▸ SET EXERCISE
The records that follow are to be repeated exactly, with the pictures removed.
========================================================================
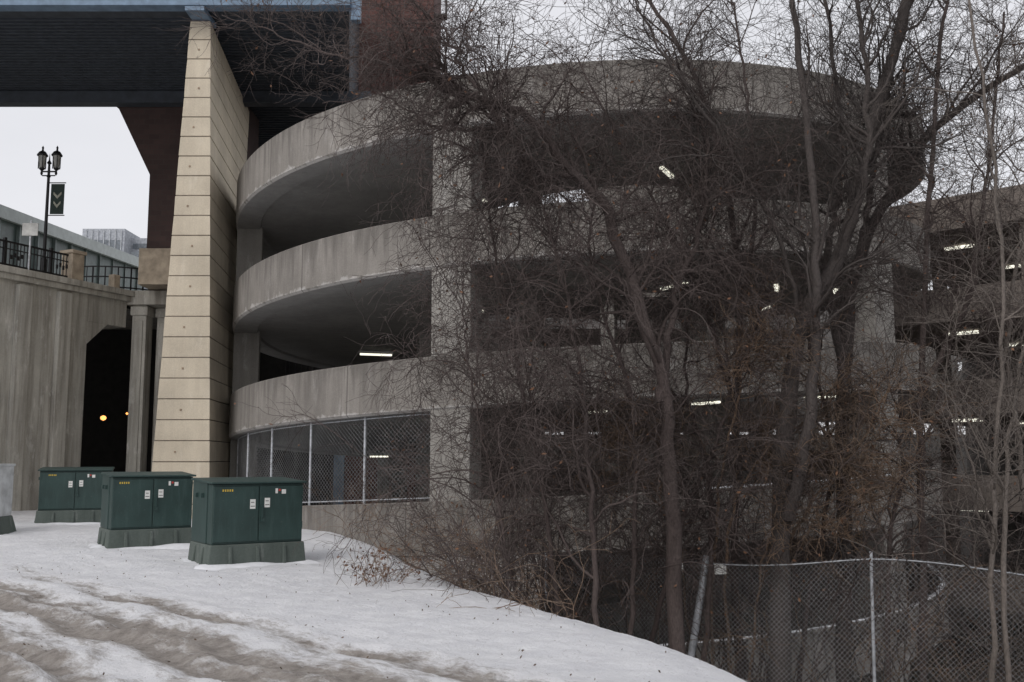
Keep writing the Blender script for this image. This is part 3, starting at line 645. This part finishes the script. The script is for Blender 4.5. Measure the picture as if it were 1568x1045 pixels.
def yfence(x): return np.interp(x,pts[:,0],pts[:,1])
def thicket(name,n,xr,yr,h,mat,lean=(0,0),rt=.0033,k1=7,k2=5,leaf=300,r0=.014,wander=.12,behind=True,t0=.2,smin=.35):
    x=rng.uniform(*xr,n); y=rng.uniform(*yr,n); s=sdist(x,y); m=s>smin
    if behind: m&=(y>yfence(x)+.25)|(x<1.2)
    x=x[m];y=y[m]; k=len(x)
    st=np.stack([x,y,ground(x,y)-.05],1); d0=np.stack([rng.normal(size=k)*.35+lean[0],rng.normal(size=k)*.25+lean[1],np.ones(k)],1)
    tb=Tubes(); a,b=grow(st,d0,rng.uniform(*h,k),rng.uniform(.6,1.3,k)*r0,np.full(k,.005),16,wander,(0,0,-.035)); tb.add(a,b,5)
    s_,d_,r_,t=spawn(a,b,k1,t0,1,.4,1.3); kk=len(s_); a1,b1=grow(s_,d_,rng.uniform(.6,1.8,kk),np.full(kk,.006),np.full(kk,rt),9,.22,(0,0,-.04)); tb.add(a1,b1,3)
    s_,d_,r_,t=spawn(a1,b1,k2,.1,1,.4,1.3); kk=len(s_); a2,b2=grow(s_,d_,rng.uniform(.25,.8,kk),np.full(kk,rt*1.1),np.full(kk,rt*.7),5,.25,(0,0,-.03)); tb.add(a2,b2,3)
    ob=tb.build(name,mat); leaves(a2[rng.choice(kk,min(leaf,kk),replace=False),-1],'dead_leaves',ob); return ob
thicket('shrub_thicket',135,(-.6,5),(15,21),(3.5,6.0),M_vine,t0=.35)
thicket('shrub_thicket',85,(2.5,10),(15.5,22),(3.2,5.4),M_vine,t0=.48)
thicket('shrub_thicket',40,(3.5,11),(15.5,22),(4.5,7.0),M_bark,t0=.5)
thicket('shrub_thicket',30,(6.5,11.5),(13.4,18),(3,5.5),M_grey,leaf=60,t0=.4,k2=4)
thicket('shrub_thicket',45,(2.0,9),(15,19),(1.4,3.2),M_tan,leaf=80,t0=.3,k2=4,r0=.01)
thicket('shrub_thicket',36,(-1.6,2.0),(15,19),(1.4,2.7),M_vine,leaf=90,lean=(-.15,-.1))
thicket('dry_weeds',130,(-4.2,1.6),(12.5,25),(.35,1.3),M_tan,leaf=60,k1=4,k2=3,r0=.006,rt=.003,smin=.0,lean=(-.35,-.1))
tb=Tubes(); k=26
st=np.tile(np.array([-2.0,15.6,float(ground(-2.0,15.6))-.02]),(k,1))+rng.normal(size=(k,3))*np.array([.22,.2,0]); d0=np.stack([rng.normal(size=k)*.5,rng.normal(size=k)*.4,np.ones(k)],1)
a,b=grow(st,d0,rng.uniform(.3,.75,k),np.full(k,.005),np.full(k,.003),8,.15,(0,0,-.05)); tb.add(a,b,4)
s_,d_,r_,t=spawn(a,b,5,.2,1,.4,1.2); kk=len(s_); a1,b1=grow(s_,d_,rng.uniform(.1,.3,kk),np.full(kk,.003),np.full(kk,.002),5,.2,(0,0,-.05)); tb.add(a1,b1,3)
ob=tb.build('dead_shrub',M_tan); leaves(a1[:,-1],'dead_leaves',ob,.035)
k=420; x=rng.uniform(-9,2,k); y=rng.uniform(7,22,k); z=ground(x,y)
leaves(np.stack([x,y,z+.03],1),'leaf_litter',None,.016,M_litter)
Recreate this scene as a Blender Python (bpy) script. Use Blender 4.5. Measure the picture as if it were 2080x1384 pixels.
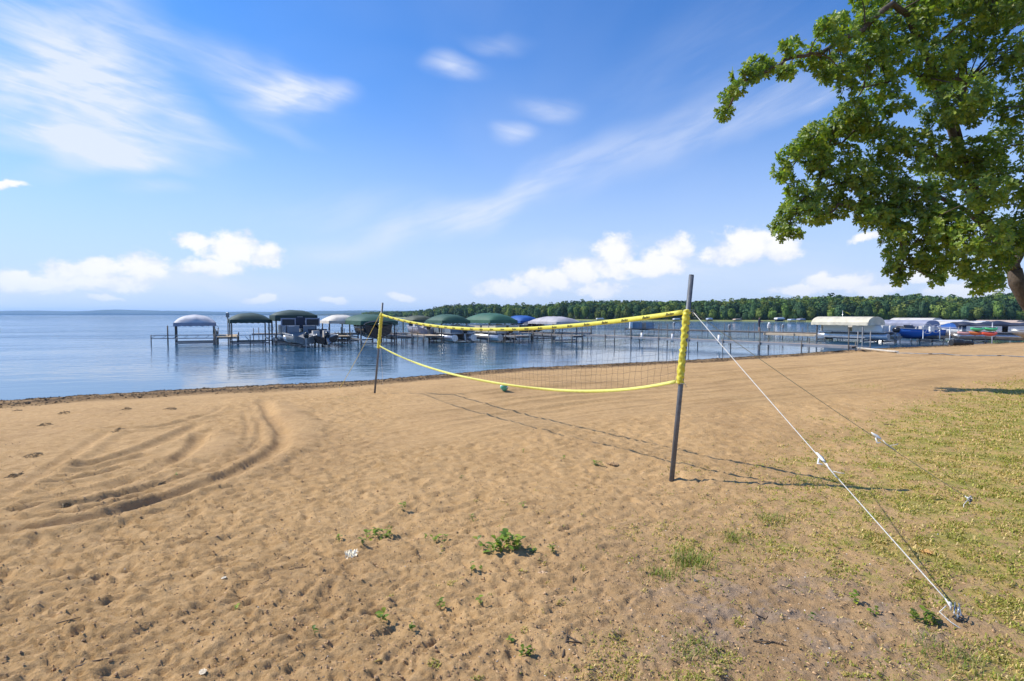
========================================================================
▸ WRITTEN ANSWER
Keep writing the Blender script for this image. This is part 3, starting at line 645. This part finishes the script. The script is for Blender 4.5. Measure the picture as if it were 1568x1045 pixels.
def yfence(x): return np.interp(x,pts[:,0],pts[:,1])
def thicket(name,n,xr,yr,h,mat,lean=(0,0),rt=.0033,k1=7,k2=5,leaf=300,r0=.014,wander=.12,behind=True,t0=.2,smin=.35):
    x=rng.uniform(*xr,n); y=rng.uniform(*yr,n); s=sdist(x,y); m=s>smin
    if behind: m&=(y>yfence(x)+.25)|(x<1.2)
    x=x[m];y=y[m]; k=len(x)
    st=np.stack([x,y,ground(x,y)-.05],1); d0=np.stack([rng.normal(size=k)*.35+lean[0],rng.normal(size=k)*.25+lean[1],np.ones(k)],1)
    tb=Tubes(); a,b=grow(st,d0,rng.uniform(*h,k),rng.uniform(.6,1.3,k)*r0,np.full(k,.005),16,wander,(0,0,-.035)); tb.add(a,b,5)
    s_,d_,r_,t=spawn(a,b,k1,t0,1,.4,1.3); kk=len(s_); a1,b1=grow(s_,d_,rng.uniform(.6,1.8,kk),np.full(kk,.006),np.full(kk,rt),9,.22,(0,0,-.04)); tb.add(a1,b1,3)
    s_,d_,r_,t=spawn(a1,b1,k2,.1,1,.4,1.3); kk=len(s_); a2,b2=grow(s_,d_,rng.uniform(.25,.8,kk),np.full(kk,rt*1.1),np.full(kk,rt*.7),5,.25,(0,0,-.03)); tb.add(a2,b2,3)
    ob=tb.build(name,mat); leaves(a2[rng.choice(kk,min(leaf,kk),replace=False),-1],'dead_leaves',ob); return ob
thicket('shrub_thicket',135,(-.6,5),(15,21),(3.5,6.0),M_vine,t0=.35)
thicket('shrub_thicket',85,(2.5,10),(15.5,22),(3.2,5.4),M_vine,t0=.48)
thicket('shrub_thicket',40,(3.5,11),(15.5,22),(4.5,7.0),M_bark,t0=.5)
thicket('shrub_thicket',30,(6.5,11.5),(13.4,18),(3,5.5),M_grey,leaf=60,t0=.4,k2=4)
thicket('shrub_thicket',45,(2.0,9),(15,19),(1.4,3.2),M_tan,leaf=80,t0=.3,k2=4,r0=.01)
thicket('shrub_thicket',36,(-1.6,2.0),(15,19),(1.4,2.7),M_vine,leaf=90,lean=(-.15,-.1))
thicket('dry_weeds',130,(-4.2,1.6),(12.5,25),(.35,1.3),M_tan,leaf=60,k1=4,k2=3,r0=.006,rt=.003,smin=.0,lean=(-.35,-.1))
tb=Tubes(); k=26
st=np.tile(np.array([-2.0,15.6,float(ground(-2.0,15.6))-.02]),(k,1))+rng.normal(size=(k,3))*np.array([.22,.2,0]); d0=np.stack([rng.normal(size=k)*.5,rng.normal(size=k)*.4,np.ones(k)],1)
a,b=grow(st,d0,rng.uniform(.3,.75,k),np.full(k,.005),np.full(k,.003),8,.15,(0,0,-.05)); tb.add(a,b,4)
s_,d_,r_,t=spawn(a,b,5,.2,1,.4,1.2); kk=len(s_); a1,b1=grow(s_,d_,rng.uniform(.1,.3,kk),np.full(kk,.003),np.full(kk,.002),5,.2,(0,0,-.05)); tb.add(a1,b1,3)
ob=tb.build('dead_shrub',M_tan); leaves(a1[:,-1],'dead_leaves',ob,.035)
k=420; x=rng.uniform(-9,2,k); y=rng.uniform(7,22,k); z=ground(x,y)
leaves(np.stack([x,y,z+.03],1),'leaf_litter',None,.016,M_litter)
Recreate this scene as a Blender Python (bpy) script. Use Blender 4.5. Measure the picture as if it were 2080x1384 pixels.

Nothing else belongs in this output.